Pour aider à se représenter la chose, il faut d'abord visualiser que la distance entre les pointes nord et sud de l'Argentine (des 23°S du tropique du Capricorne à Jujuy jusqu'aux 55°S d'Ushuaia) équivaut à celle joignant les côtes est & ouest des Etats-Unis, ou encore couvrirait l'Europe du Maroc à la Scandinavie ! 
Difficile dans ces conditions de se déplacer autrement qu'en avion, sauf à passer la moitié de ses courtes vacances sur le trajet... Et c'est ainsi que je suis parti entre noël et nouvel an 2012 à la découverte des superbes glaciers d'El Calafate (dont le fameux Perito Moreno) et des envoutants alentours d'Ushuaia (liaison entre les deux en avion, 600 kms tout de même à vol d'oiseau et 870 par la route). Un accident de moto dans les premiers jours de 2013 et les 3 mois d'arrêt de travail associés ont ensuite passablement compliqué mes demandes de congés, et au final je n'aurais pris que 3 semaines sur les 7 générées en trois ans de demi de contrat... Juste de quoi aller visiter (en avion, 1.300 kms depuis BsAs) les impressionnantes cataratas de Iguazú en aout 2013 et caler 10 jours de vadrouille (en avion) fin 2014 avec mon père venu me rendre visite.
De courtes escapades qui m’auront quand même permis de prendre la mesure de la fraicheur estivale en Terre de Feu et de la douceur hivernale dans la jungle du nord du pays.

(El Calafate - Perito Moreno & Glaciar tour)

(Ushuaia - Canal Beagle)

(Iguazú - Lado Argentino & Garganta del Diablo)

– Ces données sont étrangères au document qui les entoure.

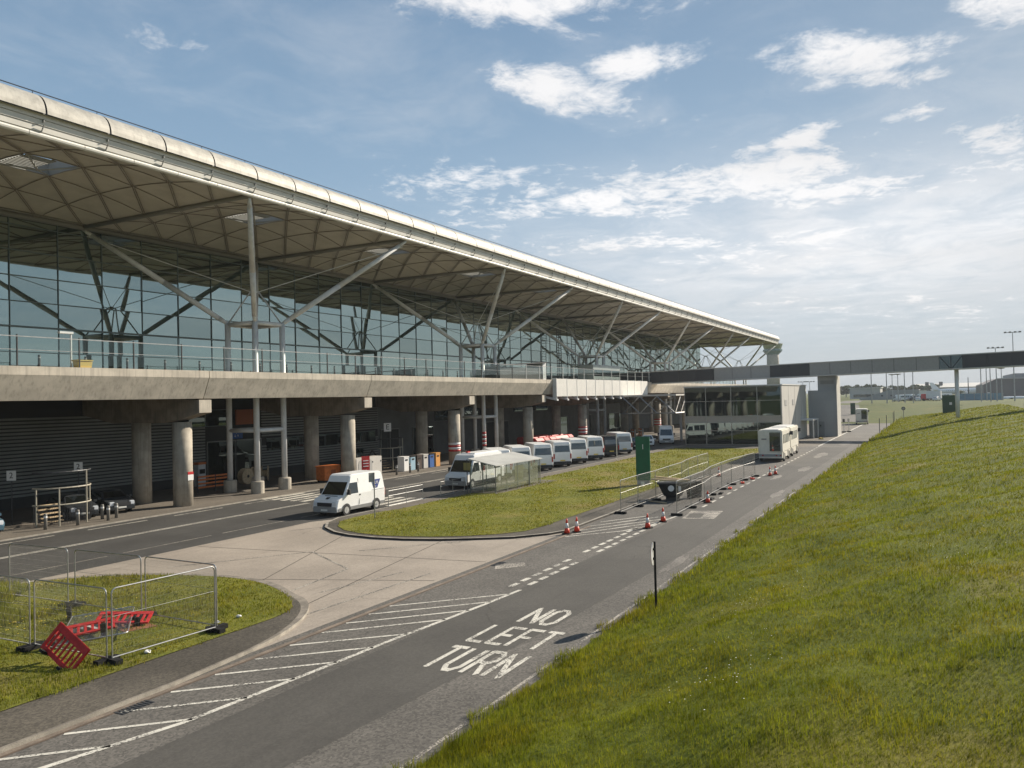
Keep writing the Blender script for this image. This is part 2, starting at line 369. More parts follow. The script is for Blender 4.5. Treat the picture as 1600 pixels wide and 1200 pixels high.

(Iguazú - Lado Brasileiro)

(Bodegas mendocinas & mi padre en el mirador del Aconcagua)


        Le dernier vrai obstacle au voyage restait mon engagement à rembourser quelques crédits en France : un vrai cauchemar en raison de l’interdiction d’acheter des devises étrangères mise en place juste au moment de mon arrivée par le gouvernement argentin pour tenter de contenir la fuite des capitaux et l’envolée du dollar parallèle… Je vous passe les détails des diverses solutions improvisées, mais j’ai fini par en venir à bout et finalement réussi sur le temps de cette mission (2 satellites) à me constituer une épargne suffisante pour se lancer à larguer les amarres. :)
Bonus non-prévu au départ, ces 3 ans passés à renouveler mon visa de travail m’ont aussi donné accès à la résidence permanente argentine, ce qui simplifie nettement les opérations administratives et passages de frontières pour les pays du Mercosur.
Et c’est ainsi que mi-2015, après avoir terminé les essais au sol d’Arsat-2 (je prévoyais de rester jusqu’au lancement & tests en orbite mais il a été retardé et j’étais contraint par la saison des pluies), j’ai pu poser ma démission et embrayer sur ce fabuleux voyage que je préparais alors activement depuis près de deux ans.

        Au final, il m’aura donc fallu quatre années pour effectuer la transition du résident européen endetté au résident sud-américain libre de tout engagement… Une expérience riche en apprentissage à m’immerger progressivement dans la culture de cet étonnant pays qu’est l’Argentine, quelque part lui-même une zone de transition entre l’influence occidentale plus présente ici et les pays plus andins du reste de mon parcours.

(Asado en la terraza del amigo Tano. Salud !)

1 commentaire:

  1. "De l'envie au projet",
    Alors tes prochains articles c'est "Du projet à la vie" ...
    :)
    T'en as assez chié ma couille! Vas y plein pot!